→ WHAT IS REQUIRED:
Below is a block of records; repeat each one exactly.

→ Rows from a 3D scene dataset:
■ ■ ■ ■
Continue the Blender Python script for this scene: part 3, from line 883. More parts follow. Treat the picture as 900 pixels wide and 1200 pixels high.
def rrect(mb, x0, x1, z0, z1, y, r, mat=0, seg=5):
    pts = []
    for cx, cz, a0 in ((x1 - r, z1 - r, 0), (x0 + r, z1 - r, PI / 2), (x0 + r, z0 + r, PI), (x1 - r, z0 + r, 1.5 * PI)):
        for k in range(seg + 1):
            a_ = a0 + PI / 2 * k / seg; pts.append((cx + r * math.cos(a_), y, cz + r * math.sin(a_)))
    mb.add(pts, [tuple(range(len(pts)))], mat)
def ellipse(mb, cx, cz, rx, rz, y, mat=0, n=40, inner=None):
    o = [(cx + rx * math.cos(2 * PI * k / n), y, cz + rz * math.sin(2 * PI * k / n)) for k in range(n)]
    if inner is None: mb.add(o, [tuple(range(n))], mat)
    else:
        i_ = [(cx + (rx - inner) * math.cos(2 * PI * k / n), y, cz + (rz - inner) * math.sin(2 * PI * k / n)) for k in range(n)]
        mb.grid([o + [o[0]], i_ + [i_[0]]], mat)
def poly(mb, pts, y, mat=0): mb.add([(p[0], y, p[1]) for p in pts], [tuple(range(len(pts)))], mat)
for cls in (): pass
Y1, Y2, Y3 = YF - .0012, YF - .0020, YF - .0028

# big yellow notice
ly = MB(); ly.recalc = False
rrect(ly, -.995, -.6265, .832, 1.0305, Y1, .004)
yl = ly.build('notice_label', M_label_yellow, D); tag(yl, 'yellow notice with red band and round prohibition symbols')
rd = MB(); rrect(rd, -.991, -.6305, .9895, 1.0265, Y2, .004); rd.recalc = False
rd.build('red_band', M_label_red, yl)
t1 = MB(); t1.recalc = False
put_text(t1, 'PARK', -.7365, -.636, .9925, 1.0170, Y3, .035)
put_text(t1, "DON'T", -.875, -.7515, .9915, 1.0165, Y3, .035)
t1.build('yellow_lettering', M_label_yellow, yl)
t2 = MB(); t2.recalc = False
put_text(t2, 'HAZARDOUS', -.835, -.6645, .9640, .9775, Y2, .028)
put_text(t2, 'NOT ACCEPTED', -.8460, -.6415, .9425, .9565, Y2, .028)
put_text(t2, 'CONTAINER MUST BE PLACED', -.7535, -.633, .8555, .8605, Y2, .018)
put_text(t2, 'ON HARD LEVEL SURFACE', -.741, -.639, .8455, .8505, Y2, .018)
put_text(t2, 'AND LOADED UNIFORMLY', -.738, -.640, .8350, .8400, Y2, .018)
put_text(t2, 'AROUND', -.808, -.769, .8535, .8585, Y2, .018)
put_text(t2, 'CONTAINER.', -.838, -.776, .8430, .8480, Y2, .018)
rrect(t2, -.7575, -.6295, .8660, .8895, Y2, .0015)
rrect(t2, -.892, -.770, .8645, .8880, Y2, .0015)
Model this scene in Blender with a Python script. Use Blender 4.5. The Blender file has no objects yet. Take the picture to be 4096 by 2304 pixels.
■ ■ ■ ■
→ WRITTEN REPLY:
Continue the Blender Python script for this scene: part 3, from line 883. More parts follow. Treat the picture as 900 pixels wide and 1200 pixels high.
def rrect(mb, x0, x1, z0, z1, y, r, mat=0, seg=5):
    pts = []
    for cx, cz, a0 in ((x1 - r, z1 - r, 0), (x0 + r, z1 - r, PI / 2), (x0 + r, z0 + r, PI), (x1 - r, z0 + r, 1.5 * PI)):
        for k in range(seg + 1):
            a_ = a0 + PI / 2 * k / seg; pts.append((cx + r * math.cos(a_), y, cz + r * math.sin(a_)))
    mb.add(pts, [tuple(range(len(pts)))], mat)
def ellipse(mb, cx, cz, rx, rz, y, mat=0, n=40, inner=None):
    o = [(cx + rx * math.cos(2 * PI * k / n), y, cz + rz * math.sin(2 * PI * k / n)) for k in range(n)]
    if inner is None: mb.add(o, [tuple(range(n))], mat)
    else:
        i_ = [(cx + (rx - inner) * math.cos(2 * PI * k / n), y, cz + (rz - inner) * math.sin(2 * PI * k / n)) for k in range(n)]
        mb.grid([o + [o[0]], i_ + [i_[0]]], mat)
def poly(mb, pts, y, mat=0): mb.add([(p[0], y, p[1]) for p in pts], [tuple(range(len(pts)))], mat)
for cls in (): pass
Y1, Y2, Y3 = YF - .0012, YF - .0020, YF - .0028

# big yellow notice
ly = MB(); ly.recalc = False
rrect(ly, -.995, -.6265, .832, 1.0305, Y1, .004)
yl = ly.build('notice_label', M_label_yellow, D); tag(yl, 'yellow notice with red band and round prohibition symbols')
rd = MB(); rrect(rd, -.991, -.6305, .9895, 1.0265, Y2, .004); rd.recalc = False
rd.build('red_band', M_label_red, yl)
t1 = MB(); t1.recalc = False
put_text(t1, 'PARK', -.7365, -.636, .9925, 1.0170, Y3, .035)
put_text(t1, "DON'T", -.875, -.7515, .9915, 1.0165, Y3, .035)
t1.build('yellow_lettering', M_label_yellow, yl)
t2 = MB(); t2.recalc = False
put_text(t2, 'HAZARDOUS', -.835, -.6645, .9640, .9775, Y2, .028)
put_text(t2, 'NOT ACCEPTED', -.8460, -.6415, .9425, .9565, Y2, .028)
put_text(t2, 'CONTAINER MUST BE PLACED', -.7535, -.633, .8555, .8605, Y2, .018)
put_text(t2, 'ON HARD LEVEL SURFACE', -.741, -.639, .8455, .8505, Y2, .018)
put_text(t2, 'AND LOADED UNIFORMLY', -.738, -.640, .8350, .8400, Y2, .018)
put_text(t2, 'AROUND', -.808, -.769, .8535, .8585, Y2, .018)
put_text(t2, 'CONTAINER.', -.838, -.776, .8430, .8480, Y2, .018)
rrect(t2, -.7575, -.6295, .8660, .8895, Y2, .0015)
rrect(t2, -.892, -.770, .8645, .8880, Y2, .0015)
Model this scene in Blender with a Python script. Use Blender 4.5. The Blender file has no objects yet. Take the picture to be 4096 by 2304 pixels.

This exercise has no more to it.